(COLLECTED MATERIAL)
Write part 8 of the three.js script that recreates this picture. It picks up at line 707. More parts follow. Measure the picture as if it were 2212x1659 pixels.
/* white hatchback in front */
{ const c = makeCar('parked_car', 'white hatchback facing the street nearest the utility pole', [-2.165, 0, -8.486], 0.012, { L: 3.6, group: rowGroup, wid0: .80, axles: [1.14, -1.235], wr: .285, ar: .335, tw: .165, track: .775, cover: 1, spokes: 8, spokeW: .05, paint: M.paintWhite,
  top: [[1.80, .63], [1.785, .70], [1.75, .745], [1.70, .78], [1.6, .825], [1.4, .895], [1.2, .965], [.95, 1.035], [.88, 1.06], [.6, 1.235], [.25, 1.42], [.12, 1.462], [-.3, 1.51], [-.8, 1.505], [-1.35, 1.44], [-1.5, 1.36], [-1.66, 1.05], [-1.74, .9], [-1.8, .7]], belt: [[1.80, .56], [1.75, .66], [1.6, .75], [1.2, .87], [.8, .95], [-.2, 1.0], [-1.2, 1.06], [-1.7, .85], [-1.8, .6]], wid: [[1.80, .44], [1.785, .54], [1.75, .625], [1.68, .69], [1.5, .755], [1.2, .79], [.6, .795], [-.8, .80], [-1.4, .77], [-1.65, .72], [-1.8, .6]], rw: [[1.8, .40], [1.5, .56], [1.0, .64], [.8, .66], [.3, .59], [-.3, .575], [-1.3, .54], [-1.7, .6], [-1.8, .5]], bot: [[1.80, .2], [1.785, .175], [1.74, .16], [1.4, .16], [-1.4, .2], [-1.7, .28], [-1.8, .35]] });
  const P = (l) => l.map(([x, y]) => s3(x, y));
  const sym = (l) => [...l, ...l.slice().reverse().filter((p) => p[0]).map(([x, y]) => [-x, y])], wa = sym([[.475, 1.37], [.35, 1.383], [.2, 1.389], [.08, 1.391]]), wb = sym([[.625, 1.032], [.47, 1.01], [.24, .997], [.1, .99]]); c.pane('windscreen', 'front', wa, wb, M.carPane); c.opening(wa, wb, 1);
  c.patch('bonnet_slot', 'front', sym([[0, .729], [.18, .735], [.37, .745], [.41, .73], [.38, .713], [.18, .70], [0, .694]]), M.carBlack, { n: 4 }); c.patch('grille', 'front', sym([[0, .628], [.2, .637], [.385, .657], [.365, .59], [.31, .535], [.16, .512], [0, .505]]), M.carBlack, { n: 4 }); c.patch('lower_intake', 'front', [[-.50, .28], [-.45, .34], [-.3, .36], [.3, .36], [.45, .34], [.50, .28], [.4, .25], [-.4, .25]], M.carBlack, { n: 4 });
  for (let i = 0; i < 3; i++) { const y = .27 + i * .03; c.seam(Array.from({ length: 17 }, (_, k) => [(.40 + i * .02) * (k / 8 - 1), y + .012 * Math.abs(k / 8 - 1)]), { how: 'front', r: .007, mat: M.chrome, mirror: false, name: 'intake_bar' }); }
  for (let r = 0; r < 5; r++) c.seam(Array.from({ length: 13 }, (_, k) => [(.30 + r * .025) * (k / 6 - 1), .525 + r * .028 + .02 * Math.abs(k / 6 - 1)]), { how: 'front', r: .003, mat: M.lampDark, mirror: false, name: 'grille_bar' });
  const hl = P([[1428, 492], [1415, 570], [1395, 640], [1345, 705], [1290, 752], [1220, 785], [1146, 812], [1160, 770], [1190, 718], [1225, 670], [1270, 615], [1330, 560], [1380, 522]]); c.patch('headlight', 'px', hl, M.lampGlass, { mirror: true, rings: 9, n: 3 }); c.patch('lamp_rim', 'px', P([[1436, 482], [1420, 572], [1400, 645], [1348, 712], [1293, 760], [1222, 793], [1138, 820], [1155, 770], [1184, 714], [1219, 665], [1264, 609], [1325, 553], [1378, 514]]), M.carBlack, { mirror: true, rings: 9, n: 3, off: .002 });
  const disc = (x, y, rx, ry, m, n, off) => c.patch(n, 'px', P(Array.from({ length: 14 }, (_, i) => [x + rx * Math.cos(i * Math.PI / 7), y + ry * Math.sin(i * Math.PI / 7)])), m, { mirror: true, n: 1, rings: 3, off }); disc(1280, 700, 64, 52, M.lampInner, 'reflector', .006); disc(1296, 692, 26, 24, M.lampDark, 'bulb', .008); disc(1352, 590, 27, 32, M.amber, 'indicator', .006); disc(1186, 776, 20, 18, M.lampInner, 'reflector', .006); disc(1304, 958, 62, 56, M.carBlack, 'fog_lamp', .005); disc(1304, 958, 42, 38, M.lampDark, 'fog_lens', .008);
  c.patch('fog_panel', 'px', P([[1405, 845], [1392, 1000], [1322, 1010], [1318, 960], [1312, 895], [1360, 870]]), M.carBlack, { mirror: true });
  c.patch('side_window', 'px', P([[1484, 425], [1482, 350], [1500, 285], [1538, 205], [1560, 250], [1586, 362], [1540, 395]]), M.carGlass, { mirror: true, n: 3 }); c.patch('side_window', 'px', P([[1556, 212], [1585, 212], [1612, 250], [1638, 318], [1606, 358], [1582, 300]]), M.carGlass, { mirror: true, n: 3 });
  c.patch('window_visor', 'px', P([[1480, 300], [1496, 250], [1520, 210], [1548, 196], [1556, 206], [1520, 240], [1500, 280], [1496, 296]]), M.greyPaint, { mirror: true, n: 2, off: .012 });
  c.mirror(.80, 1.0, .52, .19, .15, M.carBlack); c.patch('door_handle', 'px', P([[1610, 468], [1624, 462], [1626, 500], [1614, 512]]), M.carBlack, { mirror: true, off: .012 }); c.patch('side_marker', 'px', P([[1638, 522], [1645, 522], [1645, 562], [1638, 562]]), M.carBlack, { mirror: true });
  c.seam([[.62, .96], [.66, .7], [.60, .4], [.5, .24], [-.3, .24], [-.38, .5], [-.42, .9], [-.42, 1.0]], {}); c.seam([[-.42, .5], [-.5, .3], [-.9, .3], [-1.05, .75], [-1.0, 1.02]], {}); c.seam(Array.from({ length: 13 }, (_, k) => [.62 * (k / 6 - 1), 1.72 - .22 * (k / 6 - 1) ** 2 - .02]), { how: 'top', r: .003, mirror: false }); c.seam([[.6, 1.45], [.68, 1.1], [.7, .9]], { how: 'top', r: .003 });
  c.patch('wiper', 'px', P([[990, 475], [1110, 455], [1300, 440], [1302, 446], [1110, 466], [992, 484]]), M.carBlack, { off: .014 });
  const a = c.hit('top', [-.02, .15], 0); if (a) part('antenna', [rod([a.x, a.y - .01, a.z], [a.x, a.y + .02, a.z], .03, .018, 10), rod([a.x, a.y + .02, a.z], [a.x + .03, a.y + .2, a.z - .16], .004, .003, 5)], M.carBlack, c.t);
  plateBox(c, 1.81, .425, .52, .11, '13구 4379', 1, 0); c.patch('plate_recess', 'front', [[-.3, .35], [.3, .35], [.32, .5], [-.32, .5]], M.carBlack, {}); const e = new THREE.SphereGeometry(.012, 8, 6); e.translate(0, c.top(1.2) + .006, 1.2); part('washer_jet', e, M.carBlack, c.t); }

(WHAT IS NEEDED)
Set every line of the listing down word for word.

(SOLUTION FOR THIS PROBLEM)
Write part 8 of the three.js script that recreates this picture. It picks up at line 707. More parts follow. Measure the picture as if it were 2212x1659 pixels.
/* white hatchback in front */
{ const c = makeCar('parked_car', 'white hatchback facing the street nearest the utility pole', [-2.165, 0, -8.486], 0.012, { L: 3.6, group: rowGroup, wid0: .80, axles: [1.14, -1.235], wr: .285, ar: .335, tw: .165, track: .775, cover: 1, spokes: 8, spokeW: .05, paint: M.paintWhite,
  top: [[1.80, .63], [1.785, .70], [1.75, .745], [1.70, .78], [1.6, .825], [1.4, .895], [1.2, .965], [.95, 1.035], [.88, 1.06], [.6, 1.235], [.25, 1.42], [.12, 1.462], [-.3, 1.51], [-.8, 1.505], [-1.35, 1.44], [-1.5, 1.36], [-1.66, 1.05], [-1.74, .9], [-1.8, .7]], belt: [[1.80, .56], [1.75, .66], [1.6, .75], [1.2, .87], [.8, .95], [-.2, 1.0], [-1.2, 1.06], [-1.7, .85], [-1.8, .6]], wid: [[1.80, .44], [1.785, .54], [1.75, .625], [1.68, .69], [1.5, .755], [1.2, .79], [.6, .795], [-.8, .80], [-1.4, .77], [-1.65, .72], [-1.8, .6]], rw: [[1.8, .40], [1.5, .56], [1.0, .64], [.8, .66], [.3, .59], [-.3, .575], [-1.3, .54], [-1.7, .6], [-1.8, .5]], bot: [[1.80, .2], [1.785, .175], [1.74, .16], [1.4, .16], [-1.4, .2], [-1.7, .28], [-1.8, .35]] });
  const P = (l) => l.map(([x, y]) => s3(x, y));
  const sym = (l) => [...l, ...l.slice().reverse().filter((p) => p[0]).map(([x, y]) => [-x, y])], wa = sym([[.475, 1.37], [.35, 1.383], [.2, 1.389], [.08, 1.391]]), wb = sym([[.625, 1.032], [.47, 1.01], [.24, .997], [.1, .99]]); c.pane('windscreen', 'front', wa, wb, M.carPane); c.opening(wa, wb, 1);
  c.patch('bonnet_slot', 'front', sym([[0, .729], [.18, .735], [.37, .745], [.41, .73], [.38, .713], [.18, .70], [0, .694]]), M.carBlack, { n: 4 }); c.patch('grille', 'front', sym([[0, .628], [.2, .637], [.385, .657], [.365, .59], [.31, .535], [.16, .512], [0, .505]]), M.carBlack, { n: 4 }); c.patch('lower_intake', 'front', [[-.50, .28], [-.45, .34], [-.3, .36], [.3, .36], [.45, .34], [.50, .28], [.4, .25], [-.4, .25]], M.carBlack, { n: 4 });
  for (let i = 0; i < 3; i++) { const y = .27 + i * .03; c.seam(Array.from({ length: 17 }, (_, k) => [(.40 + i * .02) * (k / 8 - 1), y + .012 * Math.abs(k / 8 - 1)]), { how: 'front', r: .007, mat: M.chrome, mirror: false, name: 'intake_bar' }); }
  for (let r = 0; r < 5; r++) c.seam(Array.from({ length: 13 }, (_, k) => [(.30 + r * .025) * (k / 6 - 1), .525 + r * .028 + .02 * Math.abs(k / 6 - 1)]), { how: 'front', r: .003, mat: M.lampDark, mirror: false, name: 'grille_bar' });
  const hl = P([[1428, 492], [1415, 570], [1395, 640], [1345, 705], [1290, 752], [1220, 785], [1146, 812], [1160, 770], [1190, 718], [1225, 670], [1270, 615], [1330, 560], [1380, 522]]); c.patch('headlight', 'px', hl, M.lampGlass, { mirror: true, rings: 9, n: 3 }); c.patch('lamp_rim', 'px', P([[1436, 482], [1420, 572], [1400, 645], [1348, 712], [1293, 760], [1222, 793], [1138, 820], [1155, 770], [1184, 714], [1219, 665], [1264, 609], [1325, 553], [1378, 514]]), M.carBlack, { mirror: true, rings: 9, n: 3, off: .002 });
  const disc = (x, y, rx, ry, m, n, off) => c.patch(n, 'px', P(Array.from({ length: 14 }, (_, i) => [x + rx * Math.cos(i * Math.PI / 7), y + ry * Math.sin(i * Math.PI / 7)])), m, { mirror: true, n: 1, rings: 3, off }); disc(1280, 700, 64, 52, M.lampInner, 'reflector', .006); disc(1296, 692, 26, 24, M.lampDark, 'bulb', .008); disc(1352, 590, 27, 32, M.amber, 'indicator', .006); disc(1186, 776, 20, 18, M.lampInner, 'reflector', .006); disc(1304, 958, 62, 56, M.carBlack, 'fog_lamp', .005); disc(1304, 958, 42, 38, M.lampDark, 'fog_lens', .008);
  c.patch('fog_panel', 'px', P([[1405, 845], [1392, 1000], [1322, 1010], [1318, 960], [1312, 895], [1360, 870]]), M.carBlack, { mirror: true });
  c.patch('side_window', 'px', P([[1484, 425], [1482, 350], [1500, 285], [1538, 205], [1560, 250], [1586, 362], [1540, 395]]), M.carGlass, { mirror: true, n: 3 }); c.patch('side_window', 'px', P([[1556, 212], [1585, 212], [1612, 250], [1638, 318], [1606, 358], [1582, 300]]), M.carGlass, { mirror: true, n: 3 });
  c.patch('window_visor', 'px', P([[1480, 300], [1496, 250], [1520, 210], [1548, 196], [1556, 206], [1520, 240], [1500, 280], [1496, 296]]), M.greyPaint, { mirror: true, n: 2, off: .012 });
  c.mirror(.80, 1.0, .52, .19, .15, M.carBlack); c.patch('door_handle', 'px', P([[1610, 468], [1624, 462], [1626, 500], [1614, 512]]), M.carBlack, { mirror: true, off: .012 }); c.patch('side_marker', 'px', P([[1638, 522], [1645, 522], [1645, 562], [1638, 562]]), M.carBlack, { mirror: true });
  c.seam([[.62, .96], [.66, .7], [.60, .4], [.5, .24], [-.3, .24], [-.38, .5], [-.42, .9], [-.42, 1.0]], {}); c.seam([[-.42, .5], [-.5, .3], [-.9, .3], [-1.05, .75], [-1.0, 1.02]], {}); c.seam(Array.from({ length: 13 }, (_, k) => [.62 * (k / 6 - 1), 1.72 - .22 * (k / 6 - 1) ** 2 - .02]), { how: 'top', r: .003, mirror: false }); c.seam([[.6, 1.45], [.68, 1.1], [.7, .9]], { how: 'top', r: .003 });
  c.patch('wiper', 'px', P([[990, 475], [1110, 455], [1300, 440], [1302, 446], [1110, 466], [992, 484]]), M.carBlack, { off: .014 });
  const a = c.hit('top', [-.02, .15], 0); if (a) part('antenna', [rod([a.x, a.y - .01, a.z], [a.x, a.y + .02, a.z], .03, .018, 10), rod([a.x, a.y + .02, a.z], [a.x + .03, a.y + .2, a.z - .16], .004, .003, 5)], M.carBlack, c.t);
  plateBox(c, 1.81, .425, .52, .11, '13구 4379', 1, 0); c.patch('plate_recess', 'front', [[-.3, .35], [.3, .35], [.32, .5], [-.32, .5]], M.carBlack, {}); const e = new THREE.SphereGeometry(.012, 8, 6); e.translate(0, c.top(1.2) + .006, 1.2); part('washer_jet', e, M.carBlack, c.t); }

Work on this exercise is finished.